During the Te Deum which was celebrated in the Metropolitan Cathedral, Archbishop Ulloa also stated: another one of our tasks is to once again “believe in the other” and recover this value of trust that allows us to relate with one another, to respect our differences because our relationship is founded on the truth, on a sincere and transparent dialogue.  He then explained that dialogue does not mean we convince another but rather that we seek a consensus in order to achieve the common good.

The Archbishop also said that “it is imperative that we believe in freedom” as an essential dimension of the human person and as an inherent gift that is bestowed on men and women.  This freedom is necessary in order for people to fulfill their transcendent vocation as they journey through history.  This gift of freedom leads to civic participation in society, that is, effective participation in the economic, social and political order.

The Archbishops reflected on “the value of truth” and highlighted the fact that “the trust is essential for justice and for the rebuilding of society.”  This reality is confirmed by Benedict XVI when he stated: where lies and falsehood are sown, suspicion and divisions flourish and the possibility for peaceful social relationships become suffocated. 

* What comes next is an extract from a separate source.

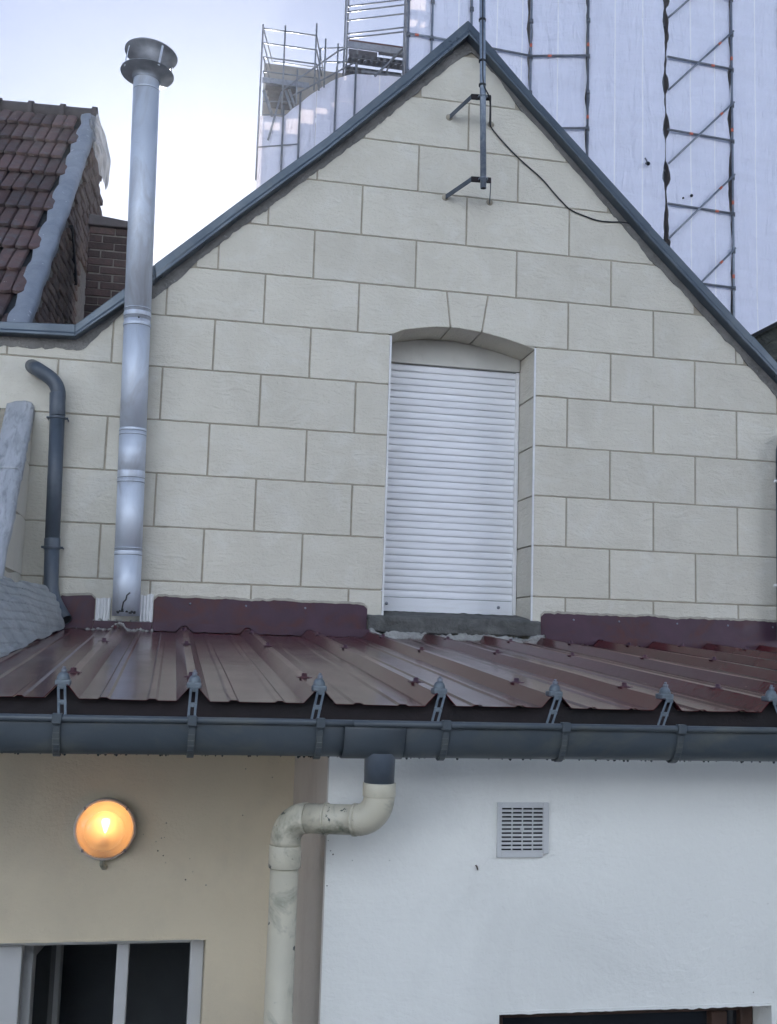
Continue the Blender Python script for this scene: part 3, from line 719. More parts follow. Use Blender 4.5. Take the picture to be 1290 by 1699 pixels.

The Archbishop also said that “we need a plan for the nation, a plan that reaffirms our common identity, that establishes public policy through consensus and agreement that will endure beyond various changes in government and that will also become reference points for the Nation.”

Therefore” we must look at our past history in order to plan a future that includes all Panamanians.”

As Church, he stated, “we have initiated a  program called, “the Panama that we desire” … this initiative was begun by a group of Catholic professionals that we are accompanying.  This initiative is based on the Christian ideal that is impregnated with a Panamanian perspective.  At the same time this initiative is open to everyone, including non-Christians, because we are convinced that this process will enable us to reinvent ourselves, to rebuild ourselves as a nation and to recover our dreams and find a path that will enable these dreams to become a reality.”

We must all engage in the task of rebuilding Panama.  We have an obligation to engage in this task every day, to engage in this task honestly, giving consideration to the interests of others before our own interests.  This supposes an attitude of heroism so that we do not grow weary, so that in our concrete situation we believe and hope that, with the grace of God, we can give our children a new Panama.  Therefore it is important that we move beyond words and dreams.